Eder. Óleo de Irene Gracia
Lluís Bassets
Unos funerales así son una mina. No se había visto nada igual en muchos años, probablemente desde la muerte de Juan Pablo II en 2005. Nunca en la historia se habían reunido tantos jefes de Estado y de Gobierno fuera de la asamblea general anual de Naciones Unidas en Nueva York. Nunca un país como Sudáfrica, marginado por la comunidad internacional cuando España ya se incorporaba a las instituciones europeas y occidentales, había experimentado como ahora, 25 años después, unas jornadas de tanto protagonismo en la escena mediática y diplomática global.
Es el último servicio que suelen rendir los grandes personajes, justo en el momento en que desaparecen. Su vida queda proyectada hacia el futuro y sus deudos, sus conciudadanos, reciben los beneficios de su legado en prestigio ante el resto del mundo. Será difícil o deberán pasar muchos años para que Sudáfrica vuelva a brillar y a influir como lo ha hecho hasta ahora mismo gracias a Mandela. De hecho, en el súbito y último fulgor que ha proporcionado el anciano líder con su desaparición, hay también algo de desposesión del legado en beneficio del resto de la humanidad, recogido por la muchedumbre de mandatarios de todo el mundo y especialmente por Barack Obama, el dirigente que mejor y menos convencionalmente interpretó en la ceremonia el significado de la celebración. No hay ambigüedades en el legado de Mandela, tal como se encargó de subrayar el presidente de los Estados Unidos respecto a quienes alaban su lucha por la libertad pero no toleran disidencia alguna en sus países. Ahí estaba toda una colección de déspotas que le apoyaron en su lucha, dispuestos a sacar por última vez algo de partido de una imagen ejemplar que no les pertenece; empezando por el que más destaca, Robert Mugabe, el presidente de Zimbabue, que ha conseguido convertirse en el modelo rabiosamente contrario de Mandela, y siguiendo por Raúl Castro o Teodoro Obiang.

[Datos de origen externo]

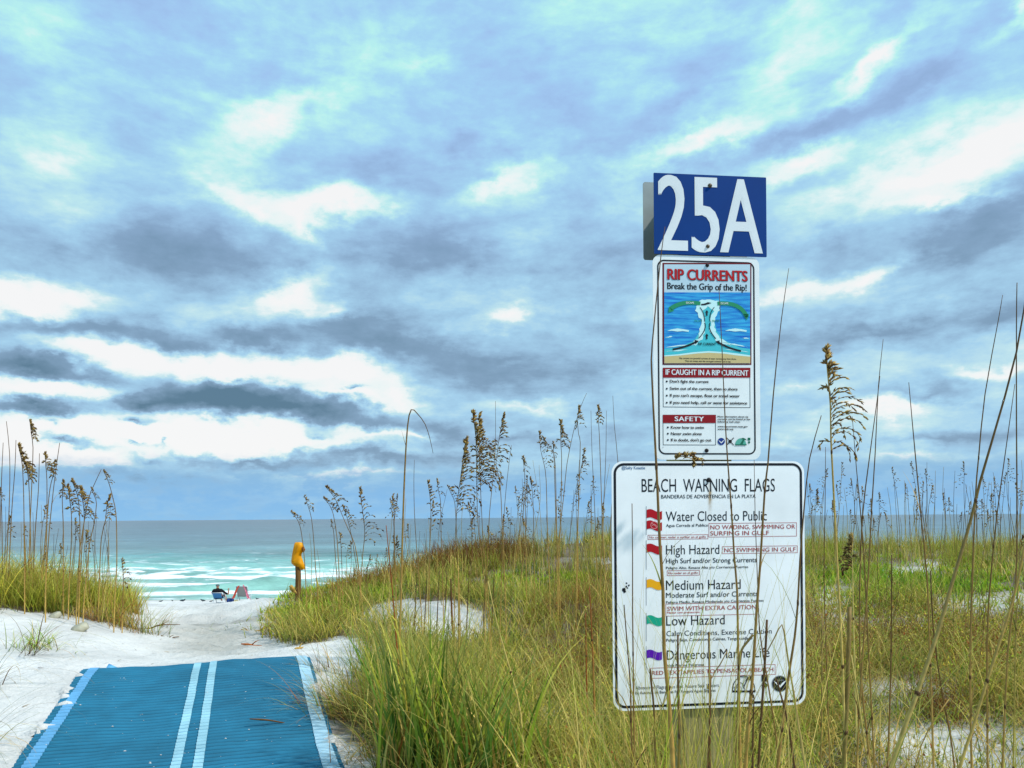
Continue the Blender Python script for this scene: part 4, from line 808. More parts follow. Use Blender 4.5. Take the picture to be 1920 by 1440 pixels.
G1 = ['deep', 'green', 'olive', 'lime', 'straw']; P1 = [3, 6, 2, 2.6, .6]
clump('grass_clump', 775, 1500, 4.35, 190, (.6, .6), .017, (.0, .26), (.05, .9), G1, P1, 'tall dark green grass clump rising from the bottom edge nearest the mat', spread=.11)
clump('grass_clump', 900, 1520, 4.25, 200, (.5, .55), .016, (.02, .32), (.1, 1.1), G1, P1, 'broad green grass clump between the mat and the signs', spread=.15)
clump('grass_clump', 800, 1360, 5.1, 240, (.5, .5), .007, (.02, .30), (.2, 1.2), ['olive', 'green', 'lime', 'straw'], [4, 3, 2, 2], 'upright olive clump in front of the bare white sand patch', spread=.17)
clump('grass_clump', 735, 1340, 5.4, 170, (.55, .45), .008, (.0, .2), (.1, .7), G1, P1, 'narrow upright green clump carrying golden dead stems', spread=.10)
clump('grass_clump', 655, 1318, 5.7, 330, (.3, .38), .005, (.3, .8), (.3, 1.2), ['olive', 'green', 'tan', 'rust', 'deep'], [4, 4, 2, 2, 2], 'shaggy clump hanging over the right edge of the blue mat', az=math.pi*.97, azs=1.15, spread=.13, dead=.4)
clump('grass_clump', 690, 1290, 6.1, 220, (.3, .34), .005, (.1, .8), (.3, 1.3), ['olive', 'green', 'tan', 'deep'], [4, 4, 2, 2], 'rounded shaggy clump just above the one over the mat edge', spread=.15, dead=.35)
clump('grass_clump', 700, 1420, 4.8, 150, (.25, .3), .0045, (.4, .9), (.4, 1.4), ['rust', 'tan', 'brown', 'olive'], [3, 4, 2, 3], 'matted straw coloured tuft at the lower end of the mat edge', spread=.13, dead=.6)
clump('broad_leaf_tuft', 692, 1262, 6.6, 46, (.2, .22), .02, (.1, .9), (.1, .8), ['deep', 'bluegreen', 'green'], [3, 4, 2], 'small dark blue-green tuft of broad blades beside the sand bank', spread=.07, dead=0, tip=('deep', 'bluegreen'))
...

Junto a ellos, también hay que contar a quienes se desentienden, los representantes de segunda fila de los gobiernos que prefieren navegar en el mundo globalizado lejos de un legado que les incomoda. China mandó a un vicepresidente que ni siquiera forma parte de la heptarquía del comité permanente del Politburó. Irán limitó su representación a un vicepresidente. Israel la rebajó al presidente del Parlamento. Y Rusia mandó a la presidenta de su inutilísimo Senado.

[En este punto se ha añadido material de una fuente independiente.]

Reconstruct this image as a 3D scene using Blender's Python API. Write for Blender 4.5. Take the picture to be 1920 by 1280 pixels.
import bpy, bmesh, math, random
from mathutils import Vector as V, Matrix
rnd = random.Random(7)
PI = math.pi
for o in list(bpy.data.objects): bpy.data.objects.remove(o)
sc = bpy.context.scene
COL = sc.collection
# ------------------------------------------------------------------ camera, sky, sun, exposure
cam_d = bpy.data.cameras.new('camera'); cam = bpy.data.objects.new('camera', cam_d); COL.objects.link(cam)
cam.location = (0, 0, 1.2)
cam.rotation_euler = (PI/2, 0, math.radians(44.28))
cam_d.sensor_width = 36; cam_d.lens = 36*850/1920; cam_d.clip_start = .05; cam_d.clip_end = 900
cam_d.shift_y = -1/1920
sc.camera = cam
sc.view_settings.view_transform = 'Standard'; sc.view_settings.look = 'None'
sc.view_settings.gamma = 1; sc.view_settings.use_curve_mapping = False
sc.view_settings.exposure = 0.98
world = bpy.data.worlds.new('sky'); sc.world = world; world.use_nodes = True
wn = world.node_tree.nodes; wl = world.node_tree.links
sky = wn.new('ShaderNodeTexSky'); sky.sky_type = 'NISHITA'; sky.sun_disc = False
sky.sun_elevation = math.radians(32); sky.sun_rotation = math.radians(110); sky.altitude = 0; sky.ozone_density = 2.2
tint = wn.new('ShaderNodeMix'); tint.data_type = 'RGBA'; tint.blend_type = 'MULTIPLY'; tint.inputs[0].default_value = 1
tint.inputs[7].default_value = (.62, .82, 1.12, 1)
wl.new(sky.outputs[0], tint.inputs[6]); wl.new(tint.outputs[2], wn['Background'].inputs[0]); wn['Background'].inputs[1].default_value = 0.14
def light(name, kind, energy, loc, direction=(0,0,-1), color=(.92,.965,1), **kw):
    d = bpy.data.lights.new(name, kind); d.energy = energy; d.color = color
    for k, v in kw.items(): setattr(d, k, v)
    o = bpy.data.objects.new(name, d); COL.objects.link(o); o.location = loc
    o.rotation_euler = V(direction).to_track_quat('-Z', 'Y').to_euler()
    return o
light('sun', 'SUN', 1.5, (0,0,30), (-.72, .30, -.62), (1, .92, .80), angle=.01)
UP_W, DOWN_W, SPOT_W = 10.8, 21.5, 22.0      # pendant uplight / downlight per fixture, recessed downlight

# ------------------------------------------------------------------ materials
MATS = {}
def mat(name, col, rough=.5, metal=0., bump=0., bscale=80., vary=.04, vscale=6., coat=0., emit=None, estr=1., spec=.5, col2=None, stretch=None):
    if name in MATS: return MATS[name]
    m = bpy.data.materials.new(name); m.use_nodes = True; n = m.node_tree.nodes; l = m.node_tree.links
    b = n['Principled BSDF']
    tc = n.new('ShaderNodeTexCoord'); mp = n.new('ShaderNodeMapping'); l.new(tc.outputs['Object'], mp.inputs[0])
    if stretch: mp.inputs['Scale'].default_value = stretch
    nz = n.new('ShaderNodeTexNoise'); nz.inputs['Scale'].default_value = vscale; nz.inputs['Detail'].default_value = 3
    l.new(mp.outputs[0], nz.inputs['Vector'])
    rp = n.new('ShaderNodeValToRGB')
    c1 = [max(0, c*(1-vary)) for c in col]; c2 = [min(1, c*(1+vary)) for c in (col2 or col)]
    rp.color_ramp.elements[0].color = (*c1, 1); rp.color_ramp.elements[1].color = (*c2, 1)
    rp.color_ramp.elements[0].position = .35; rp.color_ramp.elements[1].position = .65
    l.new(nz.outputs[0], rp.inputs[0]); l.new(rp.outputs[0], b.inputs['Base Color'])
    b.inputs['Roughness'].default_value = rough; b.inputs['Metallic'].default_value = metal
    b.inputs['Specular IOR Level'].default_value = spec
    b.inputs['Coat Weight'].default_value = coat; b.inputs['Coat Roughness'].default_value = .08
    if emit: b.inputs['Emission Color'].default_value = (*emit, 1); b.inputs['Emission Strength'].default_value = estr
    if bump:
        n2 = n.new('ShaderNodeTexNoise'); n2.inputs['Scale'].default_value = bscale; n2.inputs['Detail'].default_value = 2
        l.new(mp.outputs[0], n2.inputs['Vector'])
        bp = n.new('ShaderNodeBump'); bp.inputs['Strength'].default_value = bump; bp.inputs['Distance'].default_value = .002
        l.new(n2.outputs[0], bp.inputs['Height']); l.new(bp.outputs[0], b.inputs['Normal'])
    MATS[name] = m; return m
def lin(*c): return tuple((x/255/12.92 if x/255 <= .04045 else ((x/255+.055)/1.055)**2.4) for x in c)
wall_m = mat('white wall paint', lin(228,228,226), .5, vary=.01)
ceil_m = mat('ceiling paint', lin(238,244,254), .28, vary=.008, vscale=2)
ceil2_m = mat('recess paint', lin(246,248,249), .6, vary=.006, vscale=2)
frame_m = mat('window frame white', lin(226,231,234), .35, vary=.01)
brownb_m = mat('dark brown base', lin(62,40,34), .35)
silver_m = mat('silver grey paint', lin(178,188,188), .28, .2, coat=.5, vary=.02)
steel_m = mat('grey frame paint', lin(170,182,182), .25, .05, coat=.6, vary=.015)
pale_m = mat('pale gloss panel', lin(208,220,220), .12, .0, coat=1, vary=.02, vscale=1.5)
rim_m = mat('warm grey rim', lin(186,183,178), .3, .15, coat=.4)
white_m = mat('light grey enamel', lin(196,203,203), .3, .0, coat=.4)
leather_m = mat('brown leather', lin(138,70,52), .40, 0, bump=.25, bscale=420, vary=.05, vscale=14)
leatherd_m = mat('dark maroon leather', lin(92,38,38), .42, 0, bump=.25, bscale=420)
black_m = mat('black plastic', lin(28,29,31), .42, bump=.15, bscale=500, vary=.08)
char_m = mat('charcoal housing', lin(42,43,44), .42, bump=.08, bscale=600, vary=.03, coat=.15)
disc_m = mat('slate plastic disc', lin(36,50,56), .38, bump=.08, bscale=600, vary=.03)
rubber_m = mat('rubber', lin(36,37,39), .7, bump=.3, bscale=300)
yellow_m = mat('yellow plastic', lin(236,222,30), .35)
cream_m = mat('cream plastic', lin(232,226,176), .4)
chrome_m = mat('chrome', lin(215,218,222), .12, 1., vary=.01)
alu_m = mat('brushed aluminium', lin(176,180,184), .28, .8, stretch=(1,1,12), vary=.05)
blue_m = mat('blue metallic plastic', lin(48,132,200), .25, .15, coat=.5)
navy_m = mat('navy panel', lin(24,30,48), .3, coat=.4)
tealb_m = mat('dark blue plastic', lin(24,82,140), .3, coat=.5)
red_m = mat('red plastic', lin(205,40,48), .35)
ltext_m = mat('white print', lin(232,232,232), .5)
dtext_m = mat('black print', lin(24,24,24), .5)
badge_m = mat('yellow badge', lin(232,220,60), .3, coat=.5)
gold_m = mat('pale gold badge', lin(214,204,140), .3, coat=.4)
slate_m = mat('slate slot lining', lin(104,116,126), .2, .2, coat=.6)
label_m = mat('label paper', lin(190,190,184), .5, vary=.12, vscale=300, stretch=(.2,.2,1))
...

Como en todo gran acto social de este tipo, todo tiene su significado y todo requiere una mirada atenta y detallista. El protocolo, las asistencias y las ausencias, quienes se saludan y quienes eluden el encuentro. Los gestos y las miradas. Las palabras pronunciadas en público y las condolencias murmuradas al oído. Los cánticos y los vestidos, por supuesto. Y no digamos ya la envergadura del espacio donde se celebra la ceremonia, la disposición del público y los rezos y sermones de los oficiantes. No se trata de detalles ni de anécdotas. Con la muerte, que nos vacía de significado, todo se llena de significado. Y, en particular, cuando quien muere ocupa un lugar central en la narración entera de una época como ha sido el caso de Mandela.